It's well past time to start evaluating economies without the assumption that unlimited growth is the one and only tue goal and measure of success.

That seems pretty implausible. Some people have low fertility and others have high. Over time low fertility sub-populations will become less common and high fertility groups will become more common. That's just evolution. It's normal for a population to vary up and down a bit.

The future will look like Africa and South America becoming more populous and sending people to North and South America to work taking care of the elderly low fertility folks who have no children to take care of them. I don't know the details about Asia, but probably a similar pattern.

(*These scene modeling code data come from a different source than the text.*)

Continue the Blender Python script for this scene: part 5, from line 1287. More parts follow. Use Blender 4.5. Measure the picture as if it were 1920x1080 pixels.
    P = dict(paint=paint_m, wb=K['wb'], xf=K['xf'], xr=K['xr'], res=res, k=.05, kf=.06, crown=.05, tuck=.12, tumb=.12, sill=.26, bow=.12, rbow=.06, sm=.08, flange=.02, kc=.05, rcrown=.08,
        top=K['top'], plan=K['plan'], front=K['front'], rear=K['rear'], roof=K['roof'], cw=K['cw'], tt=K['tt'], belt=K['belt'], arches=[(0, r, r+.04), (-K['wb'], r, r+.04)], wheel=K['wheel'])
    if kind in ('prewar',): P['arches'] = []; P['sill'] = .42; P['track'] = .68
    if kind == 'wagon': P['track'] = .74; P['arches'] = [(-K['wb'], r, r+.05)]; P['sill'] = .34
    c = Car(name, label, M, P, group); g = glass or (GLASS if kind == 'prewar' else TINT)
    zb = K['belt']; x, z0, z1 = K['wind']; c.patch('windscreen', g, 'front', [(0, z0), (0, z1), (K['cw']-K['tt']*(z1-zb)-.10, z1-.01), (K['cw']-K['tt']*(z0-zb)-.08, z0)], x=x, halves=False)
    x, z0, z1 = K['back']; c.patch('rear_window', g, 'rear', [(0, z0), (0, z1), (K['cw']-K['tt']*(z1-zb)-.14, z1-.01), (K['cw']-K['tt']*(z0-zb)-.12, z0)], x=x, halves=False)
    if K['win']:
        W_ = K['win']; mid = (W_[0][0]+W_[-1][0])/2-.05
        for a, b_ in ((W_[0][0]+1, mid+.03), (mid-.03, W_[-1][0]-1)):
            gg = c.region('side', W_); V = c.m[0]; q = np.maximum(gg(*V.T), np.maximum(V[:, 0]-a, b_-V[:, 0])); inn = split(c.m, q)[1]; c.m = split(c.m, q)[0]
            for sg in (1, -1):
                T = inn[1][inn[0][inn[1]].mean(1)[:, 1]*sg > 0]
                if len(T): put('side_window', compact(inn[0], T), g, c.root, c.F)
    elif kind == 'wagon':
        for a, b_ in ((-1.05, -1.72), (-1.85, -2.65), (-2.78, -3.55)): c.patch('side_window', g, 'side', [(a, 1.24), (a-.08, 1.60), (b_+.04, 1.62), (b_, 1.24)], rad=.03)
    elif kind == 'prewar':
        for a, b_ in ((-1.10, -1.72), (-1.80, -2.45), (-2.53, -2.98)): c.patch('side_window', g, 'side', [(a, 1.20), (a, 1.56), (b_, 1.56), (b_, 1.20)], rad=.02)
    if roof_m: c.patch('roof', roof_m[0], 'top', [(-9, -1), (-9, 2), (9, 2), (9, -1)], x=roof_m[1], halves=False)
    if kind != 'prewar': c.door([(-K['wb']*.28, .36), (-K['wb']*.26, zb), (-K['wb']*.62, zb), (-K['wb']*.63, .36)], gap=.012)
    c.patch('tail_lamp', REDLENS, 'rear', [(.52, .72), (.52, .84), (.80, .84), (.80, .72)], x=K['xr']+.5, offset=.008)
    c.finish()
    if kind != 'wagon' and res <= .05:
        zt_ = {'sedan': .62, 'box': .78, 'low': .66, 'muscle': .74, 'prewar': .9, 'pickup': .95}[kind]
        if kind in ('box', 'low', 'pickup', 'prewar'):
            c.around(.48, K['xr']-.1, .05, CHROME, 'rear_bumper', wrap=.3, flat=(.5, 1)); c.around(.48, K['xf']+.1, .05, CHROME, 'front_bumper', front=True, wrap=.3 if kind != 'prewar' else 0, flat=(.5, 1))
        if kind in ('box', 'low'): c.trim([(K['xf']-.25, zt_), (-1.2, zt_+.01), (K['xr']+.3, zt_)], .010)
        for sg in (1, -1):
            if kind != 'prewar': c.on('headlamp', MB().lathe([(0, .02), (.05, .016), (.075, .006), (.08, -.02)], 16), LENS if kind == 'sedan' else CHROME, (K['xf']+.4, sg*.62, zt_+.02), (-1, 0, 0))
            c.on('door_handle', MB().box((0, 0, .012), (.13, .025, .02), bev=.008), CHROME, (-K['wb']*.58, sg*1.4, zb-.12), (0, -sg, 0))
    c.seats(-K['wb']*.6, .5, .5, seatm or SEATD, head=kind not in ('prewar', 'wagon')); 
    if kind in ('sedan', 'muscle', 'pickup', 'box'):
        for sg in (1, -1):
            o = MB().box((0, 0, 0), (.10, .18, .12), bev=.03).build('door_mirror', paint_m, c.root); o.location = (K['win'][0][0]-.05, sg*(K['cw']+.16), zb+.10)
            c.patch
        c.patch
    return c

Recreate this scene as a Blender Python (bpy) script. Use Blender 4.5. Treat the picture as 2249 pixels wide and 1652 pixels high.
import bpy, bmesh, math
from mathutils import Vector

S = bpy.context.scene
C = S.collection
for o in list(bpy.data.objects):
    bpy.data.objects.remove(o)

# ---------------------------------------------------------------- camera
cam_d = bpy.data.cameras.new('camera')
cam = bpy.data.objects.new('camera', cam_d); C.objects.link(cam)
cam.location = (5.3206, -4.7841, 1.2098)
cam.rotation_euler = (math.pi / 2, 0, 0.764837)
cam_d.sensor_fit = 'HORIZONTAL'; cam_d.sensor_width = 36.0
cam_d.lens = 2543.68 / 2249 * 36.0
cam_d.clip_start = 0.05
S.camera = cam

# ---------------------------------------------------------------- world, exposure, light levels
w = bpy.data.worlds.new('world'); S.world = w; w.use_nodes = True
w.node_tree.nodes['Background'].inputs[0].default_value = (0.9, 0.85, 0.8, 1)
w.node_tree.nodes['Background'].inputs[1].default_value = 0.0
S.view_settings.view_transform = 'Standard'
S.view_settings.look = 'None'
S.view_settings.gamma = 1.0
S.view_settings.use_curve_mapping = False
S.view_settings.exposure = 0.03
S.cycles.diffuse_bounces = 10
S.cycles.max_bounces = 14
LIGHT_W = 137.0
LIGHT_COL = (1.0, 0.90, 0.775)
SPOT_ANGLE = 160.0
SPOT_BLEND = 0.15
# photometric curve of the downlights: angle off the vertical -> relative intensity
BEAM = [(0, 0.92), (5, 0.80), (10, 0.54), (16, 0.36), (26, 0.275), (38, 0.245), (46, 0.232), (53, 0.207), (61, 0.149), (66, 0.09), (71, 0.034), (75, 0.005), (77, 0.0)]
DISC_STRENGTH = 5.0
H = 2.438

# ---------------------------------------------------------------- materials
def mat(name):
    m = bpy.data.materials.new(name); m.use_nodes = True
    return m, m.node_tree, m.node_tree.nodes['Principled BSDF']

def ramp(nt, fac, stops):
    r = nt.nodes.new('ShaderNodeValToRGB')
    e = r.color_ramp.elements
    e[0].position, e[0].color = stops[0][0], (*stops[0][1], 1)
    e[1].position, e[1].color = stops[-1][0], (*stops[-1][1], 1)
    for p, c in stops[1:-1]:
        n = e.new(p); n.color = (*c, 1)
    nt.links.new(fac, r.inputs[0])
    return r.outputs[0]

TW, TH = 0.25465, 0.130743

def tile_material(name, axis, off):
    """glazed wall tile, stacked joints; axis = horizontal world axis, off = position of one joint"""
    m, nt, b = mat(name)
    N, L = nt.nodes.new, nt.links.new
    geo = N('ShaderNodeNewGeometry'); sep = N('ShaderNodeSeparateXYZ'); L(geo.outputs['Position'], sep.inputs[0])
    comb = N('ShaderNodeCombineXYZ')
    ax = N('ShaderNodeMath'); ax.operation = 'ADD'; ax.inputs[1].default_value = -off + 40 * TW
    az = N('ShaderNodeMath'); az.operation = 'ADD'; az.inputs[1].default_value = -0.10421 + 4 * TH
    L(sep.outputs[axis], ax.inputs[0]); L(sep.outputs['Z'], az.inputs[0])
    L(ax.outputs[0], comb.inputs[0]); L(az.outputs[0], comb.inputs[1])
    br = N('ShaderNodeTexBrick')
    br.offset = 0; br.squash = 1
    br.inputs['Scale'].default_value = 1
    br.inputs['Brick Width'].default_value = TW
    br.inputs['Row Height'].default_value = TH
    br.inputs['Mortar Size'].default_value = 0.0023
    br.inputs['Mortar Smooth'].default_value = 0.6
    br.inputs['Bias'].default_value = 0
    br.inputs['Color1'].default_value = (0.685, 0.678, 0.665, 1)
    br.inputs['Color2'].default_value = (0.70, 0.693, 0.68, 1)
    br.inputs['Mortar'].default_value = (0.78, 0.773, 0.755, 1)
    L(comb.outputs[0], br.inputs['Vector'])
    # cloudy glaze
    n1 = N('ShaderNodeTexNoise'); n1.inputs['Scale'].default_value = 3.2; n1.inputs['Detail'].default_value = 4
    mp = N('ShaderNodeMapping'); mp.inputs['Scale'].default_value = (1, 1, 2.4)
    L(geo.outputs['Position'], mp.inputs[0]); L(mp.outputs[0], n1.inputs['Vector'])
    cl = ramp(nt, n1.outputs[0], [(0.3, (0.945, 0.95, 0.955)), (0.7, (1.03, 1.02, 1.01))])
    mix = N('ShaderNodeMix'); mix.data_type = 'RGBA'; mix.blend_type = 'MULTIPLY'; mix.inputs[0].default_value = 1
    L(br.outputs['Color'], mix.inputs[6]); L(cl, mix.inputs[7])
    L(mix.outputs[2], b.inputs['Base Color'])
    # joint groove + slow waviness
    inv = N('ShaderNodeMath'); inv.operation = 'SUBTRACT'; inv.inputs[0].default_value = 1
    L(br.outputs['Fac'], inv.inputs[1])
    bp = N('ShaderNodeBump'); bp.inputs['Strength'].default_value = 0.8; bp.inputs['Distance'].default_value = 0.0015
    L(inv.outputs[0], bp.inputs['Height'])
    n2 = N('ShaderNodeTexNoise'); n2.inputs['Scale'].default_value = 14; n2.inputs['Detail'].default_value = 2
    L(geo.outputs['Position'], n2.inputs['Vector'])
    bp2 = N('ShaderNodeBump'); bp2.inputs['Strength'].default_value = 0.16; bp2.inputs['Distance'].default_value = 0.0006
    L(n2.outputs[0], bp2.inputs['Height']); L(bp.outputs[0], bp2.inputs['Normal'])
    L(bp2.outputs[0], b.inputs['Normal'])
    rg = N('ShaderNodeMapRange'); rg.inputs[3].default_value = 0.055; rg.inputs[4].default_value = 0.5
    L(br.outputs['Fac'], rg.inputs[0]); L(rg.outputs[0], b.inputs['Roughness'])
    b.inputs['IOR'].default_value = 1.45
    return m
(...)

That type of thing plus MAID to get rid of the elderly that we can't care for - I highly doubt population will decrease. That's just not what evolution does.

Demographics shows populations decreasing in mass anytime people urbanize as children become expensive instead of a necessity like on the farm. This is happening all over Europe, China, Japan, South Korea...etc. People are still having sex, but using protection and other means to not have babies.

Africa will eventually urbanize as well and as infant mortality goes down will be in the same boat as everywhere else. Religion will thwart this in some places (perhaps temporarily or maybe permanently).

This feels like such a dogwhistle for blaming women for getting educated and wanting more.

Sheryl Sandberg criticized women in her book, Lean In to not pick a career based on if it would be good for having children when you weren’t even in a relationship. But so few of us can afford outside help and we can see that for most het couples that work is gonna fall squarely on the woman.

There are many people that want children or more children but doesn’t have the resources for them. Why not pay every parent 10k per child until the child is 10 years old? Subsidize fertility treatment? Work to make the corporate world more family friendly?

I know the author claims that those with the best quality of life still have low birth rates, but what are those societies pushing?

Corporations are strongly pushing natalism which seems to have found a home in contrarian conservative politics. The formulae is simple, more consumers and thus better prices for goods which corporations make and the assets they own. There are more workers competing for the same jobs so their input costs are cheaper. The actual costs associated with large populations are externalized. Keeping a ponzi economic system going is simply a bonus. I'm a foot-voting libertarian (anti-corporatist) not a commie but this shit stinks.

We're not going to get greater innovation out of more people if those people have to spend their lives toiling to survive while eating increasingly unhealthy food. I don't see why we couldn't have graceful degradation of the population. The idea that we'll need many people to look after us as we get old is predicated on people living rather unhealthy lifestyles. We would be far better off looking after our health and being good stewards of the environment.

Yep it is a ponzi scheme that resists some form of equilibrium IMO.

The downside to what's happening is reduced growth in plenty of things or at least glacially slow growth. I hate rampant consumerism, but it's hard to imagine the growth in computing power without it. Imagine if we had all just stopped with the Commodore 64 lol and called it good enough. The same goes for practically everything.

The upside is that my labor becomes more and more valuable and corporate America becomes less all encompassing.

But yeah. I wonder what will happen if this trend persists? Will deflation happen? What if people go back to just having different clothes based on the seasons and not on a 52-week fashion cycle like many women? Is that so bad?